# start of RECORDED DATA
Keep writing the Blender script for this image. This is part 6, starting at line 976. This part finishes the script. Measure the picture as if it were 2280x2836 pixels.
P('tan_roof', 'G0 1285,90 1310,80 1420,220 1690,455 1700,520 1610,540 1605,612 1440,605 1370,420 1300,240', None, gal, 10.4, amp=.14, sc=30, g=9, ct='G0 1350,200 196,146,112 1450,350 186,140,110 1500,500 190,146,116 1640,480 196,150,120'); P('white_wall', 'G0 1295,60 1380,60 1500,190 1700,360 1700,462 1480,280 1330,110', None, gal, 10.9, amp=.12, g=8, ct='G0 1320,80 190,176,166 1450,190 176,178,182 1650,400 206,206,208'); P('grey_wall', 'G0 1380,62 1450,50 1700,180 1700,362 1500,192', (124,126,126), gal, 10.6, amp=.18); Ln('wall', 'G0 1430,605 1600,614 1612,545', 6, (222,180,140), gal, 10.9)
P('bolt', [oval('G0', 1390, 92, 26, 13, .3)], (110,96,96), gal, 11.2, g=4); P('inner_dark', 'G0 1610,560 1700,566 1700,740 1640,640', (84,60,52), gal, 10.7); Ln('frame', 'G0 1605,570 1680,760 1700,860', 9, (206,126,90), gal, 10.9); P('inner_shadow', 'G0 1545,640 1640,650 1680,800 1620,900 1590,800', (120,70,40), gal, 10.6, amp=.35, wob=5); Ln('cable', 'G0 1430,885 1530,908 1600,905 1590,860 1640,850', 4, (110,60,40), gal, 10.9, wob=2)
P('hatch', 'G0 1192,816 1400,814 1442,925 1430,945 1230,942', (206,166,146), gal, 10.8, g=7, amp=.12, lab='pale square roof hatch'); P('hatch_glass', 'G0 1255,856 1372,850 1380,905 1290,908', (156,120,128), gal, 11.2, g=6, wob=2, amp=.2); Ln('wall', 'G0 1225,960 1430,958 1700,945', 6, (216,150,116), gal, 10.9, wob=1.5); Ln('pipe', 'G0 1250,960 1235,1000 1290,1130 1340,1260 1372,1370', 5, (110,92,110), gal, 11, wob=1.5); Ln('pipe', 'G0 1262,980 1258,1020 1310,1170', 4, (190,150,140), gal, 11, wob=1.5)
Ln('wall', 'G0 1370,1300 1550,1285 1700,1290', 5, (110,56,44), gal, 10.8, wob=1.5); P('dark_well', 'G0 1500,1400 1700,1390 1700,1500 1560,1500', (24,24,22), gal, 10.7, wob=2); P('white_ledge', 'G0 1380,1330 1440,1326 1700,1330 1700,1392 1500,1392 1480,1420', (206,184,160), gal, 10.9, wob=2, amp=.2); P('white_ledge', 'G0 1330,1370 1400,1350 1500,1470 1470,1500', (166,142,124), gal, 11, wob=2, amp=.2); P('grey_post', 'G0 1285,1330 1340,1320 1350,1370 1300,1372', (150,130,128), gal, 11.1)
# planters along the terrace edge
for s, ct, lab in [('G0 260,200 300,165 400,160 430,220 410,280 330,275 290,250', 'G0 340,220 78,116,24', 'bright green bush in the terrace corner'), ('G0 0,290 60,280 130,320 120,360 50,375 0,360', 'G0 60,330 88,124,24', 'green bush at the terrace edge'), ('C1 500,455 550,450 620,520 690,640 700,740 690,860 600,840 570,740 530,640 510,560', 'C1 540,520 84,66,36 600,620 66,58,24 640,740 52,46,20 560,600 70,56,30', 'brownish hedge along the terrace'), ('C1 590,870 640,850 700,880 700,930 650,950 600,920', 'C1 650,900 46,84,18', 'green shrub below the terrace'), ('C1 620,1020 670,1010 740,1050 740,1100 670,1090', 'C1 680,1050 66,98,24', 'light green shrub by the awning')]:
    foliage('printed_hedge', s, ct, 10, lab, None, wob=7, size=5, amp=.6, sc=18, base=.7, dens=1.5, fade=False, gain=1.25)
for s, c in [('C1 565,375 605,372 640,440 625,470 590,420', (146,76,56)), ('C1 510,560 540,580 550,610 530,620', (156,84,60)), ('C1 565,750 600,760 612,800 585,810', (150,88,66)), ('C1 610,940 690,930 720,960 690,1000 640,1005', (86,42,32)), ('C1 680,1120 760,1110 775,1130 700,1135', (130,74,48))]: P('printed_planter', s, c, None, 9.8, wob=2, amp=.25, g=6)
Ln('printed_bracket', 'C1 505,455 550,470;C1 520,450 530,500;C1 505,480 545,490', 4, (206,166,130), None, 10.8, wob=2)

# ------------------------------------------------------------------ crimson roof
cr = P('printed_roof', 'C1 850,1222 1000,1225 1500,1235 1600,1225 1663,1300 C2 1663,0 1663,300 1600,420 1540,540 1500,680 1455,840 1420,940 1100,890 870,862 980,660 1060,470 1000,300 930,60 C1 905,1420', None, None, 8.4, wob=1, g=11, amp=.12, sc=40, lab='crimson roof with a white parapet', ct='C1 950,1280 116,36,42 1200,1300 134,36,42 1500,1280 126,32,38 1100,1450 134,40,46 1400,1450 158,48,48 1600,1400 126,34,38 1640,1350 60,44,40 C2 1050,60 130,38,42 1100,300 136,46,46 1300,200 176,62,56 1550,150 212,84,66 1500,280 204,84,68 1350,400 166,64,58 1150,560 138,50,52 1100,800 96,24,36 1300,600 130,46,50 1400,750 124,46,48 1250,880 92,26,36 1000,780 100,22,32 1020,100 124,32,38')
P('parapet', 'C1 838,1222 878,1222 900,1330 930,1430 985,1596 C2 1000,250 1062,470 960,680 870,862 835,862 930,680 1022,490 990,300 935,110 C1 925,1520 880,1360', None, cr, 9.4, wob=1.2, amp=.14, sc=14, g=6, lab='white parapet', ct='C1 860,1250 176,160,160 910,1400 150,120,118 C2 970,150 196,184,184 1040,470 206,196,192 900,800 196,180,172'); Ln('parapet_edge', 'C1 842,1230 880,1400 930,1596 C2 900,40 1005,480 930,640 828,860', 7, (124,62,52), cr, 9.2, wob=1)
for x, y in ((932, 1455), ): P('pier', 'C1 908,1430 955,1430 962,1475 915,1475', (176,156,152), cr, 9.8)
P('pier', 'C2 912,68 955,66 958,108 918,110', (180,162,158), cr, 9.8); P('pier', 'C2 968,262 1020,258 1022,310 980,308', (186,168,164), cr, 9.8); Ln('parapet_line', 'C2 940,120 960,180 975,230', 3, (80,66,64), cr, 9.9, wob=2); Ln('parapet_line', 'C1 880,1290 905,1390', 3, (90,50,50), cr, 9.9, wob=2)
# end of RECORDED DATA
• REQUIREMENTS:
Print again each line of the listing above, exactly as it appears.

• ANSWER TO THE TASK:
Keep writing the Blender script for this image. This is part 6, starting at line 976. This part finishes the script. Measure the picture as if it were 2280x2836 pixels.
P('tan_roof', 'G0 1285,90 1310,80 1420,220 1690,455 1700,520 1610,540 1605,612 1440,605 1370,420 1300,240', None, gal, 10.4, amp=.14, sc=30, g=9, ct='G0 1350,200 196,146,112 1450,350 186,140,110 1500,500 190,146,116 1640,480 196,150,120'); P('white_wall', 'G0 1295,60 1380,60 1500,190 1700,360 1700,462 1480,280 1330,110', None, gal, 10.9, amp=.12, g=8, ct='G0 1320,80 190,176,166 1450,190 176,178,182 1650,400 206,206,208'); P('grey_wall', 'G0 1380,62 1450,50 1700,180 1700,362 1500,192', (124,126,126), gal, 10.6, amp=.18); Ln('wall', 'G0 1430,605 1600,614 1612,545', 6, (222,180,140), gal, 10.9)
P('bolt', [oval('G0', 1390, 92, 26, 13, .3)], (110,96,96), gal, 11.2, g=4); P('inner_dark', 'G0 1610,560 1700,566 1700,740 1640,640', (84,60,52), gal, 10.7); Ln('frame', 'G0 1605,570 1680,760 1700,860', 9, (206,126,90), gal, 10.9); P('inner_shadow', 'G0 1545,640 1640,650 1680,800 1620,900 1590,800', (120,70,40), gal, 10.6, amp=.35, wob=5); Ln('cable', 'G0 1430,885 1530,908 1600,905 1590,860 1640,850', 4, (110,60,40), gal, 10.9, wob=2)
P('hatch', 'G0 1192,816 1400,814 1442,925 1430,945 1230,942', (206,166,146), gal, 10.8, g=7, amp=.12, lab='pale square roof hatch'); P('hatch_glass', 'G0 1255,856 1372,850 1380,905 1290,908', (156,120,128), gal, 11.2, g=6, wob=2, amp=.2); Ln('wall', 'G0 1225,960 1430,958 1700,945', 6, (216,150,116), gal, 10.9, wob=1.5); Ln('pipe', 'G0 1250,960 1235,1000 1290,1130 1340,1260 1372,1370', 5, (110,92,110), gal, 11, wob=1.5); Ln('pipe', 'G0 1262,980 1258,1020 1310,1170', 4, (190,150,140), gal, 11, wob=1.5)
Ln('wall', 'G0 1370,1300 1550,1285 1700,1290', 5, (110,56,44), gal, 10.8, wob=1.5); P('dark_well', 'G0 1500,1400 1700,1390 1700,1500 1560,1500', (24,24,22), gal, 10.7, wob=2); P('white_ledge', 'G0 1380,1330 1440,1326 1700,1330 1700,1392 1500,1392 1480,1420', (206,184,160), gal, 10.9, wob=2, amp=.2); P('white_ledge', 'G0 1330,1370 1400,1350 1500,1470 1470,1500', (166,142,124), gal, 11, wob=2, amp=.2); P('grey_post', 'G0 1285,1330 1340,1320 1350,1370 1300,1372', (150,130,128), gal, 11.1)
# planters along the terrace edge
for s, ct, lab in [('G0 260,200 300,165 400,160 430,220 410,280 330,275 290,250', 'G0 340,220 78,116,24', 'bright green bush in the terrace corner'), ('G0 0,290 60,280 130,320 120,360 50,375 0,360', 'G0 60,330 88,124,24', 'green bush at the terrace edge'), ('C1 500,455 550,450 620,520 690,640 700,740 690,860 600,840 570,740 530,640 510,560', 'C1 540,520 84,66,36 600,620 66,58,24 640,740 52,46,20 560,600 70,56,30', 'brownish hedge along the terrace'), ('C1 590,870 640,850 700,880 700,930 650,950 600,920', 'C1 650,900 46,84,18', 'green shrub below the terrace'), ('C1 620,1020 670,1010 740,1050 740,1100 670,1090', 'C1 680,1050 66,98,24', 'light green shrub by the awning')]:
    foliage('printed_hedge', s, ct, 10, lab, None, wob=7, size=5, amp=.6, sc=18, base=.7, dens=1.5, fade=False, gain=1.25)
for s, c in [('C1 565,375 605,372 640,440 625,470 590,420', (146,76,56)), ('C1 510,560 540,580 550,610 530,620', (156,84,60)), ('C1 565,750 600,760 612,800 585,810', (150,88,66)), ('C1 610,940 690,930 720,960 690,1000 640,1005', (86,42,32)), ('C1 680,1120 760,1110 775,1130 700,1135', (130,74,48))]: P('printed_planter', s, c, None, 9.8, wob=2, amp=.25, g=6)
Ln('printed_bracket', 'C1 505,455 550,470;C1 520,450 530,500;C1 505,480 545,490', 4, (206,166,130), None, 10.8, wob=2)

# ------------------------------------------------------------------ crimson roof
cr = P('printed_roof', 'C1 850,1222 1000,1225 1500,1235 1600,1225 1663,1300 C2 1663,0 1663,300 1600,420 1540,540 1500,680 1455,840 1420,940 1100,890 870,862 980,660 1060,470 1000,300 930,60 C1 905,1420', None, None, 8.4, wob=1, g=11, amp=.12, sc=40, lab='crimson roof with a white parapet', ct='C1 950,1280 116,36,42 1200,1300 134,36,42 1500,1280 126,32,38 1100,1450 134,40,46 1400,1450 158,48,48 1600,1400 126,34,38 1640,1350 60,44,40 C2 1050,60 130,38,42 1100,300 136,46,46 1300,200 176,62,56 1550,150 212,84,66 1500,280 204,84,68 1350,400 166,64,58 1150,560 138,50,52 1100,800 96,24,36 1300,600 130,46,50 1400,750 124,46,48 1250,880 92,26,36 1000,780 100,22,32 1020,100 124,32,38')
P('parapet', 'C1 838,1222 878,1222 900,1330 930,1430 985,1596 C2 1000,250 1062,470 960,680 870,862 835,862 930,680 1022,490 990,300 935,110 C1 925,1520 880,1360', None, cr, 9.4, wob=1.2, amp=.14, sc=14, g=6, lab='white parapet', ct='C1 860,1250 176,160,160 910,1400 150,120,118 C2 970,150 196,184,184 1040,470 206,196,192 900,800 196,180,172'); Ln('parapet_edge', 'C1 842,1230 880,1400 930,1596 C2 900,40 1005,480 930,640 828,860', 7, (124,62,52), cr, 9.2, wob=1)
for x, y in ((932, 1455), ): P('pier', 'C1 908,1430 955,1430 962,1475 915,1475', (176,156,152), cr, 9.8)
P('pier', 'C2 912,68 955,66 958,108 918,110', (180,162,158), cr, 9.8); P('pier', 'C2 968,262 1020,258 1022,310 980,308', (186,168,164), cr, 9.8); Ln('parapet_line', 'C2 940,120 960,180 975,230', 3, (80,66,64), cr, 9.9, wob=2); Ln('parapet_line', 'C1 880,1290 905,1390', 3, (90,50,50), cr, 9.9, wob=2)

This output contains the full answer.